Opinion: The Koch behind our anti-tax history

Tax-cutting fever is alive and well in Kansas politics, and no single person deserves more credit than Charles Koch, head of Koch Industries, the dynamic global conglomerate headquartered in Wichita.

This fervor was recently orchestrated by the Kansas Chamber of Commerce, as business lobbyists and hired guns paraded before a Senate committee in late January to embrace SB 22, a bill that cuts state income taxes by $190 million, with over three-fourths of the benefits going to businesses and corporations. After only an hour of hearings the committee advanced the bill to the Senate floor, and one week later 26 Republican lawmakers passed the bill over to the House.

Charles Koch was nowhere visible during this parade, but his shadow loomed large over the proceedings. This story begins 60 years earlier.

In his book “Sons of Wichita: How the Koch Brothers Became America’s Most Powerful and Private Dynasty,” Daniel Schulman traces the anti-tax philosophy of Charles and his brother David to their father, Fred Koch, who instilled in his sons deep-seated beliefs in economic liberty and disdain for big government.

In the 1960s and 1970s the two Koch brothers began promoting libertarian ideas and causes. Charles stepped out to form the CATO Institute, a think tank dedicated to advancing individual liberty, limited government and free markets. He wrote passionately that business should “want nothing more from government than to be left alone … our goal is to roll back government … consistently work to reduce all taxes, our own and those of others.” He persuaded David to become the 1980 vice-presidential candidate of the Libertarian Party with a platform calling for elimination of income taxes.

In the 1980s and 1990s the Koch brothers became more engaged in practical politics. They formed what became Americans for Prosperity (AFP) “to recruit, educate and mobilize citizens” and helped spawn state-level, free-market think tanks, such as the Kansas Policy Institute, across the country. Charles also lent financial support to the American Legislative Exchange Council, which would later hire Arthur Laffer to propagandize nationally for elimination of state income taxes.

In 2012 Koch Industries turned serious attention to Kansas politics and became a leading financial patron of the Kansas Chamber. Koch’s dramatic boost to the chamber’s PAC paid immediate dividends as the chamber for the first time that year endorsed total elimination of the state income tax. Friendly lawmakers responded by exempting 330,000 businesses from paying any income taxes and slashing income tax revenues estimated at $4.6 billion over five years.

In line with Koch, the chamber PAC amped up its 2012 campaign chest to six times the level of the five prior years. From 2012 through 2018, the PAC deployed over $3 million to recruit and retain state legislators friendly to its tax policies. Koch Industries alone contributed over one-quarter of the total. A former lobbyist for Koch and AFP became head of the chamber.

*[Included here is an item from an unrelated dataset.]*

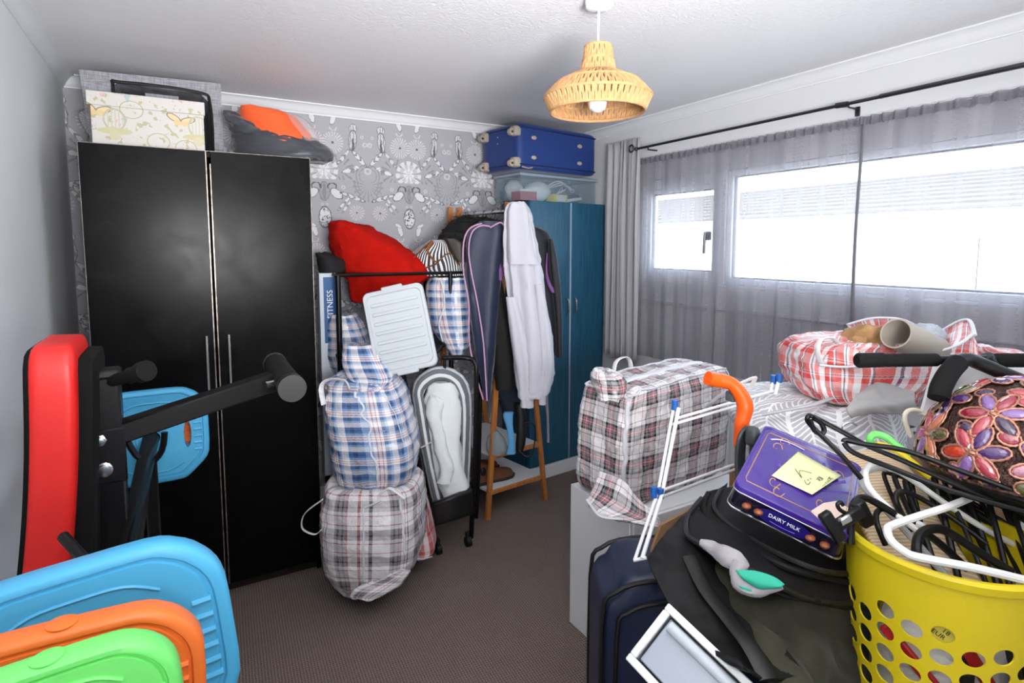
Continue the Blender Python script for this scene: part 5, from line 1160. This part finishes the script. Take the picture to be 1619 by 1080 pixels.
# sticky note
nt = thing('sticky_note', 'pale yellow handwritten sticky note on top of the purple tin', 'note', tuple(tinp(.5, .5, .001)))
pap = mat('yellow_paper', '#e9ebae', .8); inkm = mat('pen_ink', '#2b2d3a', .5)
def nproj(x, y, w=.003):
    d = fw+rt*((x-CX)/F)-up*((y-CY)/F); n_ = mt.to_3x3() @ V((0, 0, 1)); o_ = mt @ V((0, 0, w)); t_ = (o_-CAMP).dot(n_)/d.dot(n_); return CAMP+d*t_
A_, B_, C_, D_ = (1220, 752), (1262, 714), (1330, 752), (1284, 782)
def nq(u, v, w=.002):
    x = (1-u)*(1-v)*A_[0]+(1-u)*v*B_[0]+u*v*C_[0]+u*(1-v)*D_[0]; y = (1-u)*(1-v)*A_[1]+(1-u)*v*B_[1]+u*v*C_[1]+u*(1-v)*D_[1]; return nproj(x, y, w)
obj('paper', G().grid(lambda u, v: nq(u, v, .0015+.008*max(0, u-.55)**2*2), 12, 8), pap, nt, solid=.0006)
def ink(pts): obj('handwriting', G().tube([nproj(x, y, .0045) for x, y in pts], .0007, 5, sm=3), inkm, nt)
ink([(1257, 741), (1268, 756), (1264, 744), (1283, 748)]); ink([(1281, 762), (1278, 766), (1274, 764), (1272, 759)])
for x, y in ((1276, 758), (1280, 756)): ink([(x, y), (x+3, y+2)])
nu_ = nproj(1300, 757)-nproj(1316, 770); nm = frame_mx(nproj(1311, 762, .005), nproj(1318, 772)-nproj(1309, 752), nproj(1325, 764)-nproj(1311, 762))
text('handwriting', 'SEWING', .0155, frame_mx(nproj(1309, 763, .0045), nproj(1300, 776)-nproj(1317, 752), nproj(1316, 766)-nproj(1309, 763)), inkm, nt, .0002); text('handwriting', 'Kit', .0165, frame_mx(nproj(1296, 757, .0045), nproj(1288, 766)-nproj(1300, 750), nproj(1303, 761)-nproj(1296, 757)), inkm, nt, .0002)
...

Kansans have long held a dominant cultural preference for economic liberty that underpins the anti-tax philosophy of Charles Koch, but no one has energized the passion for cutting taxes in Kansas and across the nation as he has.

The reckless tax cutting of 2012 has been rescinded, but it has left neglect and disrepair across the scope of state government. State lawmakers should address this damage and temper their fervor for tax cutting with more concern for children in need of high-quality schools, minimum-wage workers lacking access to health care, and those on fixed incomes paying record-high sales taxes on food.

— H. Edward Flentje is professor emeritus at Wichita State University and served with former Kansas Govs. Robert Bennett and Mike Hayden.